● REQUIREMENT: Extract the data exactly, missing nothing.

● STORED DATA:
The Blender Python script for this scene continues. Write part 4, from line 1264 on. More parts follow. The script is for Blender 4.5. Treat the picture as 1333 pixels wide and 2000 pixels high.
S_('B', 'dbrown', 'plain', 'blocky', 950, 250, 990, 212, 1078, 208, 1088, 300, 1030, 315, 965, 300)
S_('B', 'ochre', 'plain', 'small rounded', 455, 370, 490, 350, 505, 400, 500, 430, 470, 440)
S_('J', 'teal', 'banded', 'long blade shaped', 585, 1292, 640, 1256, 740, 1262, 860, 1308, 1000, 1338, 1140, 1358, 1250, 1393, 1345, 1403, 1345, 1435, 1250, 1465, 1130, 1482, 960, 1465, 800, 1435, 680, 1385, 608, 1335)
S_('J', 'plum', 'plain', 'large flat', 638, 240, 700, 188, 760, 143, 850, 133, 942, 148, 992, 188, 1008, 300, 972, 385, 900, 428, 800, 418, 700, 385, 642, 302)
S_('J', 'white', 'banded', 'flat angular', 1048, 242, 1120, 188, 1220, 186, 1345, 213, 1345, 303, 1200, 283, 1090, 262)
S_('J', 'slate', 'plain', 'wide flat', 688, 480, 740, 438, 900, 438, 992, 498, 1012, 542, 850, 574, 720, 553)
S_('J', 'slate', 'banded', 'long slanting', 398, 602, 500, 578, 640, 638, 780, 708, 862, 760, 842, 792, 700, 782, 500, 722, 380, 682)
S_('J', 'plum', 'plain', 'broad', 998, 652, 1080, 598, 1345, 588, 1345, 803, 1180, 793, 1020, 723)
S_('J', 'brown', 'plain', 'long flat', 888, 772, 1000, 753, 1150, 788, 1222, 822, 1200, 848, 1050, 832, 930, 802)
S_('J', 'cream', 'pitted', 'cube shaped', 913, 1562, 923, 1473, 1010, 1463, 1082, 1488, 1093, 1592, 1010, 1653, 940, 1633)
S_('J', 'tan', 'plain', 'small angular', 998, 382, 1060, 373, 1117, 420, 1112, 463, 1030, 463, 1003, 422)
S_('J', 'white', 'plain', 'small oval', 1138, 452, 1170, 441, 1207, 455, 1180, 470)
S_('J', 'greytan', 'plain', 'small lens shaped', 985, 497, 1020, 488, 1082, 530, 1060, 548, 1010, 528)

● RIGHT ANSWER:
The Blender Python script for this scene continues. Write part 4, from line 1264 on. More parts follow. The script is for Blender 4.5. Treat the picture as 1333 pixels wide and 2000 pixels high.
S_('B', 'dbrown', 'plain', 'blocky', 950, 250, 990, 212, 1078, 208, 1088, 300, 1030, 315, 965, 300)
S_('B', 'ochre', 'plain', 'small rounded', 455, 370, 490, 350, 505, 400, 500, 430, 470, 440)
S_('J', 'teal', 'banded', 'long blade shaped', 585, 1292, 640, 1256, 740, 1262, 860, 1308, 1000, 1338, 1140, 1358, 1250, 1393, 1345, 1403, 1345, 1435, 1250, 1465, 1130, 1482, 960, 1465, 800, 1435, 680, 1385, 608, 1335)
S_('J', 'plum', 'plain', 'large flat', 638, 240, 700, 188, 760, 143, 850, 133, 942, 148, 992, 188, 1008, 300, 972, 385, 900, 428, 800, 418, 700, 385, 642, 302)
S_('J', 'white', 'banded', 'flat angular', 1048, 242, 1120, 188, 1220, 186, 1345, 213, 1345, 303, 1200, 283, 1090, 262)
S_('J', 'slate', 'plain', 'wide flat', 688, 480, 740, 438, 900, 438, 992, 498, 1012, 542, 850, 574, 720, 553)
S_('J', 'slate', 'banded', 'long slanting', 398, 602, 500, 578, 640, 638, 780, 708, 862, 760, 842, 792, 700, 782, 500, 722, 380, 682)
S_('J', 'plum', 'plain', 'broad', 998, 652, 1080, 598, 1345, 588, 1345, 803, 1180, 793, 1020, 723)
S_('J', 'brown', 'plain', 'long flat', 888, 772, 1000, 753, 1150, 788, 1222, 822, 1200, 848, 1050, 832, 930, 802)
S_('J', 'cream', 'pitted', 'cube shaped', 913, 1562, 923, 1473, 1010, 1463, 1082, 1488, 1093, 1592, 1010, 1653, 940, 1633)
S_('J', 'tan', 'plain', 'small angular', 998, 382, 1060, 373, 1117, 420, 1112, 463, 1030, 463, 1003, 422)
S_('J', 'white', 'plain', 'small oval', 1138, 452, 1170, 441, 1207, 455, 1180, 470)
S_('J', 'greytan', 'plain', 'small lens shaped', 985, 497, 1020, 488, 1082, 530, 1060, 548, 1010, 528)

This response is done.